Short problem: Write out again, unaltered, the lines from the start through the line containing "R = math.radians".

Recorded data:
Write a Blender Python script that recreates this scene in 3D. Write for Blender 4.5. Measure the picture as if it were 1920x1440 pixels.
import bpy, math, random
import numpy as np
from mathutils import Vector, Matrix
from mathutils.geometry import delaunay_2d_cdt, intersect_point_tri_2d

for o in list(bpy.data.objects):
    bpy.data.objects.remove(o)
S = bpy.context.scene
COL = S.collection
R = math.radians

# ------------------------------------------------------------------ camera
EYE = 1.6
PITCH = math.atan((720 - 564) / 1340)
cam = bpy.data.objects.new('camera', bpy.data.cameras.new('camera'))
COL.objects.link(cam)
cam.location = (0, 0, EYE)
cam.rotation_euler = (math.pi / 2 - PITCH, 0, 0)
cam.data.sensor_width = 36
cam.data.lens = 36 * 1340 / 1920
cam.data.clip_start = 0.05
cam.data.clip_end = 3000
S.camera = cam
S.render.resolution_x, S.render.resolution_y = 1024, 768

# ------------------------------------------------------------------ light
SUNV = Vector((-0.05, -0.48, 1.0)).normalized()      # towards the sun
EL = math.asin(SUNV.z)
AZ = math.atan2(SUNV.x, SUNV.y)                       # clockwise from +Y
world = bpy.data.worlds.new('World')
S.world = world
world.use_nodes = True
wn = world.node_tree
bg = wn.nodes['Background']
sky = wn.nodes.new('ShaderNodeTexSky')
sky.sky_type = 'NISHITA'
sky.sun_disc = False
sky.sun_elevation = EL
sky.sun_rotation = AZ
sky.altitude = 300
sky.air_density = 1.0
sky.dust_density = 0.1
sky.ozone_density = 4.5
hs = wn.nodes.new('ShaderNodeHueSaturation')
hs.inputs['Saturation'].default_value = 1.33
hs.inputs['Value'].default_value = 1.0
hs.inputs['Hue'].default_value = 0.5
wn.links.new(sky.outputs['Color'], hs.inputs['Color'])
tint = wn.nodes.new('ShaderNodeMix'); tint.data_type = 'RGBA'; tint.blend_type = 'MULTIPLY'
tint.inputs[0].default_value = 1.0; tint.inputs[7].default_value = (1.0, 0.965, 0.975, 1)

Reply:
Write a Blender Python script that recreates this scene in 3D. Write for Blender 4.5. Measure the picture as if it were 1920x1440 pixels.
import bpy, math, random
import numpy as np
from mathutils import Vector, Matrix
from mathutils.geometry import delaunay_2d_cdt, intersect_point_tri_2d

for o in list(bpy.data.objects):
    bpy.data.objects.remove(o)
S = bpy.context.scene
COL = S.collection
R = math.radians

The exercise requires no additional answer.